Emit the entire listing verbatim.
━━━━━━━━━━━━━━━━━━━━━━━━━━━━━━
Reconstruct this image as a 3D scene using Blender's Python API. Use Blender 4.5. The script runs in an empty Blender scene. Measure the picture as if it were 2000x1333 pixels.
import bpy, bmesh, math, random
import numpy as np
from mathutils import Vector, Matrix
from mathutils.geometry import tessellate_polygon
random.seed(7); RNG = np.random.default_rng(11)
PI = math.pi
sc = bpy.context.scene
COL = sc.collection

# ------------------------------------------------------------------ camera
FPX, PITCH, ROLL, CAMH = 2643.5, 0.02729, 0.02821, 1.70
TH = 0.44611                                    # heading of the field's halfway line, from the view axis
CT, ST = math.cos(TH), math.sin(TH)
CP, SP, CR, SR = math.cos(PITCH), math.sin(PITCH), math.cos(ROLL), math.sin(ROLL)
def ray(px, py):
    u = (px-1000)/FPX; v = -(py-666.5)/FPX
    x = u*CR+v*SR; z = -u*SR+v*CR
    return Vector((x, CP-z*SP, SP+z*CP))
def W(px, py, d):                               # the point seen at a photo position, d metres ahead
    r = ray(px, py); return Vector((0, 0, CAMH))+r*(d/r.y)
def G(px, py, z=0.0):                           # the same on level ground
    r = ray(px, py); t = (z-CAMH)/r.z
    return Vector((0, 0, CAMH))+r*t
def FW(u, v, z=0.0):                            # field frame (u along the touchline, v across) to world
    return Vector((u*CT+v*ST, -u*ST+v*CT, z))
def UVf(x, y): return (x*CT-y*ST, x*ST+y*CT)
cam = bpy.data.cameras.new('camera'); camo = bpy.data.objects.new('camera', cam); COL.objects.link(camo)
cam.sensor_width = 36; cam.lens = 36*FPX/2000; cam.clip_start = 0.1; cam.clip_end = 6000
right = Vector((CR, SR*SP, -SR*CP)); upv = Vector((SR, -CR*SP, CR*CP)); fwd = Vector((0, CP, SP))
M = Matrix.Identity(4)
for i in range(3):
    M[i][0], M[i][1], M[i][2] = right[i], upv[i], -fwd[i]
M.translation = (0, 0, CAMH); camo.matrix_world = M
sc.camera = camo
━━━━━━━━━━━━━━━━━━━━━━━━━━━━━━
* Answer to this problem *
Reconstruct this image as a 3D scene using Blender's Python API. Use Blender 4.5. The script runs in an empty Blender scene. Measure the picture as if it were 2000x1333 pixels.
import bpy, bmesh, math, random
import numpy as np
from mathutils import Vector, Matrix
from mathutils.geometry import tessellate_polygon
random.seed(7); RNG = np.random.default_rng(11)
PI = math.pi
sc = bpy.context.scene
COL = sc.collection

# ------------------------------------------------------------------ camera
FPX, PITCH, ROLL, CAMH = 2643.5, 0.02729, 0.02821, 1.70
TH = 0.44611                                    # heading of the field's halfway line, from the view axis
CT, ST = math.cos(TH), math.sin(TH)
CP, SP, CR, SR = math.cos(PITCH), math.sin(PITCH), math.cos(ROLL), math.sin(ROLL)
def ray(px, py):
    u = (px-1000)/FPX; v = -(py-666.5)/FPX
    x = u*CR+v*SR; z = -u*SR+v*CR
    return Vector((x, CP-z*SP, SP+z*CP))
def W(px, py, d):                               # the point seen at a photo position, d metres ahead
    r = ray(px, py); return Vector((0, 0, CAMH))+r*(d/r.y)
def G(px, py, z=0.0):                           # the same on level ground
    r = ray(px, py); t = (z-CAMH)/r.z
    return Vector((0, 0, CAMH))+r*t
def FW(u, v, z=0.0):                            # field frame (u along the touchline, v across) to world
    return Vector((u*CT+v*ST, -u*ST+v*CT, z))
def UVf(x, y): return (x*CT-y*ST, x*ST+y*CT)
cam = bpy.data.cameras.new('camera'); camo = bpy.data.objects.new('camera', cam); COL.objects.link(camo)
cam.sensor_width = 36; cam.lens = 36*FPX/2000; cam.clip_start = 0.1; cam.clip_end = 6000
right = Vector((CR, SR*SP, -SR*CP)); upv = Vector((SR, -CR*SP, CR*CP)); fwd = Vector((0, CP, SP))
M = Matrix.Identity(4)
for i in range(3):
    M[i][0], M[i][1], M[i][2] = right[i], upv[i], -fwd[i]
M.translation = (0, 0, CAMH); camo.matrix_world = M
sc.camera = camo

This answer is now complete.